“Subiamo troppe aggressioni”. Alla Caritas arrivano i vigilantes
Una paura permanente. È il risultato «dell’aumento di tensioni e minacce per i nostri operatori. E non c’è peggior compagna per chi si impegna nel nostro servizio. Si rischia così di reagire in due modi quando un bisognoso bussa alla nostra porta: lo si allontana o se ne diventa schiavi». A parlare è Pierluigi Dovis, direttore della Caritas diocesana di Torino, la cui rete coordina sportelli in ben 130 parrocchie.
E ieri mattina la Caritas ha riunito un centinaio di volontari di chiese, mense, associazioni per seguire un breve corso non sull’accoglienza o sulla pastorale ma, e anche qui è la prima volta, su come difendersi. In platea c’erano suore vincenziane, cappellani degli ospedali e fedeli. Il primo nemico da sconfiggere è il silenzio. «Perché – spiega Dovis – molti volontari hanno pudore e non denunciano quei santi farabutti che ci riempiono di misericordie. E non solo».
Don Agostino Cornale, parroco di Borgo Vittoria, periferia ex operaia, ha raccontato: «Una persona, dopo che gli ho detto che non potevo dargli denaro, mi ha preso a pugni, mi ha lanciato un portaombrelli. Me la sono vista brutta».
La violenza fisica spesso comincia con quella che alla Caritas chiamano «ricatto psicologico e spirituale: visto che siamo la Chiesa, tutto è dovuto». Basta un no a scatenare la rabbia. «I nostri volontari sono 5 mila – dicono dalla Caritas – c’è poco ricambio. L’età media è 70 anni». Sul palco c’è chi parla degli occhiali: «Se li hai, basta un pugno per avere danni seri». Chi del rischio paura: «In un anziano può fare molto più delle botte».
Dall’altra parte del banco c’è un esercito di bisognosi: «Un nostro centro da solo ne accoglie 10 mila l’anno. Il numero non è cresciuto, ma sono sempre più disperati e qualcuno sviluppa una rabbia distruttiva».
Si alza Umberto Lettieri, carabiniere in pensione, volontario di un emporio sociale. «In un caso di aggressione, non dovremmo fare come dice papa Francesco, rispondere con un pugno?». Una battuta per esorcizzare le paure: «Al nostro sportello, un signore è venuto armato di martello. Lo abbiamo allontanato con una specie di Daspo».
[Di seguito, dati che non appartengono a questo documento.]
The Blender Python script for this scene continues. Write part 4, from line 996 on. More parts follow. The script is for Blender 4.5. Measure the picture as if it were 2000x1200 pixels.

L’incontro era fatto col sindacato di polizia Ugl e una società di vigilanza, con un nome da film, Mib, Men in Black. C’era anche Oro, pastore tedesco impegnato nei controlli antiterrorismo in metro, e adesso anche fuori dal centro d’ascolto. Ai partecipanti è stato distribuito il volantino pubblicitario dei vigilantes.
Su richiesta della Caritas, le guardie sono in borghese e senza armi. «La legittima difesa? Non sono per il Far West – dice Dovis – ma non possiamo nemmeno aspettare l’arcangelo Gabriele con la spada». Ai volontari è stato fornito una sorta di decalogo per prevenire episodi di violenza. «È come il fenomeno delle truffe agli anziani – ha spiegato Antonio Zullo, poliziotto e criminologo – voi non rinunciate a far del bene, ma con certe regole». Non restare mai soli. Dotarsi di telecamere. Scrivere alla questura il numero degli utenti e i problemi di sicurezza. Alcuni accorgimenti sono psicologici, altri tecnici: «Dovreste dotarvi di un dispositivo collegato con le forze dell’ordine».
Ma per Dovis bisogna riorganizzare anche i servizi: «Meglio aprire un giorno in meno, ma in sicurezza, quando si è in due». Wally Falchi, responsabile del centro di ascolto Le due tuniche, spiega il perché a suo dire i volontari catalizzano la violenza: «Perché siamo l’ultima spiaggia. Chi viene da noi le ha già provate tutte, ha ricevuto no dalle case popolari, dai servizi sociali. Ora cerchiamo di tutelarci, ma c’è da riflettere su questa rabbia».